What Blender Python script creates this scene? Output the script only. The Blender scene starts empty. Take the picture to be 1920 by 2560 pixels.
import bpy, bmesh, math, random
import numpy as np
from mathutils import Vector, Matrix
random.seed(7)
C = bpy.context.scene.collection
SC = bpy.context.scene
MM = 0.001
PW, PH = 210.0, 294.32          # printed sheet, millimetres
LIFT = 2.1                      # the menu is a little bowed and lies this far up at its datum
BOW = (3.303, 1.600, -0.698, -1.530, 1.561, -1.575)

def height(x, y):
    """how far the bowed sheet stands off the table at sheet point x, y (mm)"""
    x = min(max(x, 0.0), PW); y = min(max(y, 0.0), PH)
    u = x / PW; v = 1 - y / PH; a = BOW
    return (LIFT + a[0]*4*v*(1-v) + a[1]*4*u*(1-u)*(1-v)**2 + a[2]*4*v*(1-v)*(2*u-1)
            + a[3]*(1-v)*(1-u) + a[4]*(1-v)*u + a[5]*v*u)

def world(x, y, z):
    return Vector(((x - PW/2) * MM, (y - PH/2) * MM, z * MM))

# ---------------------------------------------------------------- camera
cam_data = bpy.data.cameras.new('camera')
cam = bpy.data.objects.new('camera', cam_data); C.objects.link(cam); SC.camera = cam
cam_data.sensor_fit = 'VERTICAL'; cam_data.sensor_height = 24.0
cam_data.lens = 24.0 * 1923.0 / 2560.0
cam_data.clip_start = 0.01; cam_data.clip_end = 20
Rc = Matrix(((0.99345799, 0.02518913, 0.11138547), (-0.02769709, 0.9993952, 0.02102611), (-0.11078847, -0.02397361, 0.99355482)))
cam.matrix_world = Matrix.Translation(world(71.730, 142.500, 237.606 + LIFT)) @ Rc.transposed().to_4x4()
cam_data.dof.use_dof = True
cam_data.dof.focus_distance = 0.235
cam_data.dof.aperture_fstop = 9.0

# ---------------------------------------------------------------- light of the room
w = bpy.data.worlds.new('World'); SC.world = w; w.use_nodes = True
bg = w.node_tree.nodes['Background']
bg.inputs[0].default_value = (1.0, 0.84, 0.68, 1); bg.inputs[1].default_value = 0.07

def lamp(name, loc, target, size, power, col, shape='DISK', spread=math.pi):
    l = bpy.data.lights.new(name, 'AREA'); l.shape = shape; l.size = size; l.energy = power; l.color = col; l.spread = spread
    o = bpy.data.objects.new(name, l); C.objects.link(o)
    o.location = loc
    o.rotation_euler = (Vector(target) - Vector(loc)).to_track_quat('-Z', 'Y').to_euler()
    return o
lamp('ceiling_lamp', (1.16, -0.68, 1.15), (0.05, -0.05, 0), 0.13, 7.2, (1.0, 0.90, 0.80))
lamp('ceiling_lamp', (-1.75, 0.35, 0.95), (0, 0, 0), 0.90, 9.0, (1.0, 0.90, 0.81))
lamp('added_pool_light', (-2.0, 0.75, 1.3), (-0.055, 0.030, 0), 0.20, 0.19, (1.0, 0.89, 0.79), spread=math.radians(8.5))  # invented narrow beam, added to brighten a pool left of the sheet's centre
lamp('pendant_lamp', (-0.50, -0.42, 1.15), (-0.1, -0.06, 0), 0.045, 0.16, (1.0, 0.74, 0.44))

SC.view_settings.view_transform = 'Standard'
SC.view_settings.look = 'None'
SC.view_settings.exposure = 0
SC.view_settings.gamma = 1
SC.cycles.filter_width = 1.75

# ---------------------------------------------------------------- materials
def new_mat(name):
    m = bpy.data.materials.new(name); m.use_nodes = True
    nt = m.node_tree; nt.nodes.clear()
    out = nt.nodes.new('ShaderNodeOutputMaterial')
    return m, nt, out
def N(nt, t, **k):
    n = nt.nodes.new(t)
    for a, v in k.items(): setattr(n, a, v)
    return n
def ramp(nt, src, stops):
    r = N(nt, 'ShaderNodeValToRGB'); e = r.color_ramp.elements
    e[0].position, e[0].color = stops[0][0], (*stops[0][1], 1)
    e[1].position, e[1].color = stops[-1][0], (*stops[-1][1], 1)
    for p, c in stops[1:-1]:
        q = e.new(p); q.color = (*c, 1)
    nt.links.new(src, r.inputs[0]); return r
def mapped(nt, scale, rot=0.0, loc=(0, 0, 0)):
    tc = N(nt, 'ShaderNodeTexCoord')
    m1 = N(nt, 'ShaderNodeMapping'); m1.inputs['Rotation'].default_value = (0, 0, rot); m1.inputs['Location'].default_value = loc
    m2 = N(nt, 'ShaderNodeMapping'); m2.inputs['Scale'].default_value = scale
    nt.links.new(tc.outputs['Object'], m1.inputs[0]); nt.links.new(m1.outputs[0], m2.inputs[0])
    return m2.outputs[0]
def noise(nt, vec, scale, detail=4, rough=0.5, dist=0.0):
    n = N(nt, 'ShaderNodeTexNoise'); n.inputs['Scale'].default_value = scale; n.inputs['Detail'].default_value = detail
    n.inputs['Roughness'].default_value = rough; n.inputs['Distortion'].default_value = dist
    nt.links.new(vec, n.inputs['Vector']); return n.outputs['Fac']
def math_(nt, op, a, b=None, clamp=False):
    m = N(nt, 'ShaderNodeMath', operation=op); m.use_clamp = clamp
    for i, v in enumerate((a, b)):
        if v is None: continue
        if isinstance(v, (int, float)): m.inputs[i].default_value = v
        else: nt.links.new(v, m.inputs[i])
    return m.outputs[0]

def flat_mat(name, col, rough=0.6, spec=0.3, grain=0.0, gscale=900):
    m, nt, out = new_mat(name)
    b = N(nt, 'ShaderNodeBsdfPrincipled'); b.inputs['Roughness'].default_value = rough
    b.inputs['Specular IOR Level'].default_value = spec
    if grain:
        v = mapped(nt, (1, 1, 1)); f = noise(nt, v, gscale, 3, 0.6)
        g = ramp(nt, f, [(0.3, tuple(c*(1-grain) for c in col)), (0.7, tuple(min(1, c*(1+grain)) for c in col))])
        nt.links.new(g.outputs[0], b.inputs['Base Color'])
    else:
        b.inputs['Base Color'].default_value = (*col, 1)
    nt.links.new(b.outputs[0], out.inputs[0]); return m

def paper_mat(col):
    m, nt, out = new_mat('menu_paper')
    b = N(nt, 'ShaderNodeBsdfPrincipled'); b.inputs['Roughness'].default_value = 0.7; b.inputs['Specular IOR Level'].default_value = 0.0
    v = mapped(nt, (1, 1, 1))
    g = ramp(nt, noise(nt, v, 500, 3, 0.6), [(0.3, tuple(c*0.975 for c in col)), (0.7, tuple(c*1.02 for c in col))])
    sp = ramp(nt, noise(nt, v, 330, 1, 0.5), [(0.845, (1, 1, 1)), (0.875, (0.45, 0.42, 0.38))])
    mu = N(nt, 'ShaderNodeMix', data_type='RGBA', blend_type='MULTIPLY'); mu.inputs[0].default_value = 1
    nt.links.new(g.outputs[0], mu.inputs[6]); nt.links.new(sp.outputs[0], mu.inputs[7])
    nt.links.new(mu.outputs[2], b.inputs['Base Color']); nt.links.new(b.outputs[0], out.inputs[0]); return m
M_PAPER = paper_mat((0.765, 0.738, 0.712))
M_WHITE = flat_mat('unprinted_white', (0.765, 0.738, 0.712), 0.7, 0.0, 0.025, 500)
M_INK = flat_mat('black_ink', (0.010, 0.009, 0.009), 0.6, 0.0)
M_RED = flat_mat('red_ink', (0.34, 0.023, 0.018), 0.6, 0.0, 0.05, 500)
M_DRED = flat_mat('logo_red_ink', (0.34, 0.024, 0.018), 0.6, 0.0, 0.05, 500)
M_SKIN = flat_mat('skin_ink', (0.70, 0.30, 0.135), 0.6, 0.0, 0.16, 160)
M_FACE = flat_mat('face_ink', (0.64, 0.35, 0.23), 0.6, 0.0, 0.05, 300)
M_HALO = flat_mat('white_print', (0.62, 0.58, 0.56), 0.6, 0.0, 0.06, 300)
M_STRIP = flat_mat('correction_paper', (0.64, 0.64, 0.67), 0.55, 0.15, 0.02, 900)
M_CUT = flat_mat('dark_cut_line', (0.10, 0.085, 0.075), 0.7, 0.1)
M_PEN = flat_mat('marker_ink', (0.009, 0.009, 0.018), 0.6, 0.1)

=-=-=

§ THE TASK
The required output is the exact run of lines from the beginning of the listing above to the line that contains "bg.inputs[0].default_value = (1.0, 0.84, 0.68, 1);", inclusive of both.

§ SOLVED EXERCISE
What Blender Python script creates this scene? Output the script only. The Blender scene starts empty. Take the picture to be 1920 by 2560 pixels.
import bpy, bmesh, math, random
import numpy as np
from mathutils import Vector, Matrix
random.seed(7)
C = bpy.context.scene.collection
SC = bpy.context.scene
MM = 0.001
PW, PH = 210.0, 294.32          # printed sheet, millimetres
LIFT = 2.1                      # the menu is a little bowed and lies this far up at its datum
BOW = (3.303, 1.600, -0.698, -1.530, 1.561, -1.575)

def height(x, y):
    """how far the bowed sheet stands off the table at sheet point x, y (mm)"""
    x = min(max(x, 0.0), PW); y = min(max(y, 0.0), PH)
    u = x / PW; v = 1 - y / PH; a = BOW
    return (LIFT + a[0]*4*v*(1-v) + a[1]*4*u*(1-u)*(1-v)**2 + a[2]*4*v*(1-v)*(2*u-1)
            + a[3]*(1-v)*(1-u) + a[4]*(1-v)*u + a[5]*v*u)

def world(x, y, z):
    return Vector(((x - PW/2) * MM, (y - PH/2) * MM, z * MM))

# ---------------------------------------------------------------- camera
cam_data = bpy.data.cameras.new('camera')
cam = bpy.data.objects.new('camera', cam_data); C.objects.link(cam); SC.camera = cam
cam_data.sensor_fit = 'VERTICAL'; cam_data.sensor_height = 24.0
cam_data.lens = 24.0 * 1923.0 / 2560.0
cam_data.clip_start = 0.01; cam_data.clip_end = 20
Rc = Matrix(((0.99345799, 0.02518913, 0.11138547), (-0.02769709, 0.9993952, 0.02102611), (-0.11078847, -0.02397361, 0.99355482)))
cam.matrix_world = Matrix.Translation(world(71.730, 142.500, 237.606 + LIFT)) @ Rc.transposed().to_4x4()
cam_data.dof.use_dof = True
cam_data.dof.focus_distance = 0.235
cam_data.dof.aperture_fstop = 9.0

# ---------------------------------------------------------------- light of the room
w = bpy.data.worlds.new('World'); SC.world = w; w.use_nodes = True
bg = w.node_tree.nodes['Background']
bg.inputs[0].default_value = (1.0, 0.84, 0.68, 1); bg.inputs[1].default_value = 0.07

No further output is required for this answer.